Татьяна Николаевна устроила в лагере подпольную школу: тайком занималась с женщинами французским, читала и обсуждала вместе с ними книги Достоевского, которые оказались в лагерной библиотеке, беседовала с ними о вере. Оказалось, что даже надсмотрщики тянулись к знаниям, которые не давала советская школа: контролерши изымали из писем церковные календарики, чтобы выяснить, когда будет Пасха или Троица. А начальник лагеря в ответ на неоднократные напоминания Татьяны Николаевны о том, что ей обязаны при освобождении вернуть Новый Завет как принадлежащее ей имущество, простодушно сказал: "Татьяна Николаевна, должны же вы понять, что нам тоже хочется почитать эту книгу, а где ее взять? Позвольте прочитать". Она, разумеется, позволила.
Неизменная рыцарственность духа
Говорят, человек, вернувшийся из зоны, приходит в себя столько же лет, сколько он просидел. Александр Щипков с этим согласен. "И у мамы года три ушло на восстановление. Заключение сильно повлияло на нее психологически: например, она не могла, как прежде, переходить улицу, терялась. А когда на нее покрикивали в магазине или трамвае, она начинала плакать – ощущение постоянного давления, унижения, которое приходилось переживать в зоне, долго ее не оставляло".

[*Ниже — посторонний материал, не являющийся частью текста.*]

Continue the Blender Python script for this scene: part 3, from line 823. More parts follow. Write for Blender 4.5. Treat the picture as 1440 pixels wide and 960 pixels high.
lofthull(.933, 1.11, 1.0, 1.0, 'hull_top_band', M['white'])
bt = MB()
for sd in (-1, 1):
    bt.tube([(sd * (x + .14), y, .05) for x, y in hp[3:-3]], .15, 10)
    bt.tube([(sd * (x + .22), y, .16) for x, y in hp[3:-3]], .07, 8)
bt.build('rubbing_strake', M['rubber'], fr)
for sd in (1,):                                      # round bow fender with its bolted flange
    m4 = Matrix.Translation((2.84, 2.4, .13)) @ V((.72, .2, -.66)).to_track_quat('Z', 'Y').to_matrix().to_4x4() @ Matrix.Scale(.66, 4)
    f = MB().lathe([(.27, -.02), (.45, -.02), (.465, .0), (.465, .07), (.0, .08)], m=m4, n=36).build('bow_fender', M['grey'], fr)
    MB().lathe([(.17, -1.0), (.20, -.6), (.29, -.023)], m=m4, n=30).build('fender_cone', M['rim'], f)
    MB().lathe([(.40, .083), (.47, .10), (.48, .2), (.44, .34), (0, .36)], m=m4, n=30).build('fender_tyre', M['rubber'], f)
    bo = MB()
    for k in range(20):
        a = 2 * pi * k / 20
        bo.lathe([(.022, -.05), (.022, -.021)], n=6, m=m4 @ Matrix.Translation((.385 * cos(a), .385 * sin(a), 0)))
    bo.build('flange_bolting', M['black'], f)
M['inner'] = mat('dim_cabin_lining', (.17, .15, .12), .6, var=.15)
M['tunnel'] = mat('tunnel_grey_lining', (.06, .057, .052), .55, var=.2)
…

Со временем Татьяна Николаевна получила паспорт, устроилась вахтершей в один из вузов, стала ходить в Публичную библиотеку и в филармонию и... принялась за старое: занялась религиозным просвещением. Александр Щипков: "Мама переписывала и сшивала вручную ниточкой несколько листков с 3-5 молитвами, самыми необходимыми (Отче наш, Богородице Дево, Оптинских старцев, Ефрема Сирина) и раздавала эти листочки потом у Свято-Никольского храма. Тогда же нельзя было просто купить в церкви молитвослов! А у нее было очень плохо со зрением, особенно после лагеря: глаукома грозила полной слепотой. Помню, часто она сидит вечером, поздно, при настольной лампочке. "Мама, хватит, береги глаза!" – а она пишет и пишет. Казалось бы, как человек столь широко образованный, она могла бы найти себе другую форму участия в жизни Церкви, но она выбрала это. А ведь это надо представить себе: вот она подходит к людям, предлагает свои самодельные молитвословы. Кто-то берет с благодарностью, а кто-то смеется и норовит обругать: "Тетка, что суешь?" Кажется, это больше подходит для человека, склонного к юродству, а она совсем не такая... Но общение в лагере с совсем простыми, необразованными людьми многому ее научило..."
В 1991 г. Татьяну Николаевну пригласили преподавать французский язык в гуманитарную школу при Санкт-Петербургском Институте богословия и философии, где она проработала более 15 лет. Помимо ежедневных занятий, она успевала писать 4-х – томный учебник французской грамматики, переводить богословские романы Леона Блуа, сочинять для внуков пьески к Рождеству и Пасхе. О том впечатлении, которое производила на учеников скромная учительница, пишет в приложении к ее книге историк Андрей Митрофанов: "Для нас, совсем еще юных слушателей, было очевидно, что та благородная рыцарственность духа, которая вызывала в наших сердцах образы Жанны д'Арк и маркизы де Боншан и которая явственно предстала перед нами в лице Татьяны Николаевны, была всегда неизменной. Она была всегда одной и той же и в классе за учительским столом, и в лагерном бараке, среди уголовниц, которые, будучи воспитанными без малейшего представления о Боге и Евангелии, обретали в лице Татьяны Николаевны подлинный пример духовного борения за истину Христову".
Книга Т.Н.Щипковой "Женский портрет в тюремном интерьере" рекомендована к публикации Издательским Советом РПЦ. Ее не найти в светских магазинах: издатели распространяют ее через церковные лавки Москвы, Санкт-Петербурга и Смоленска.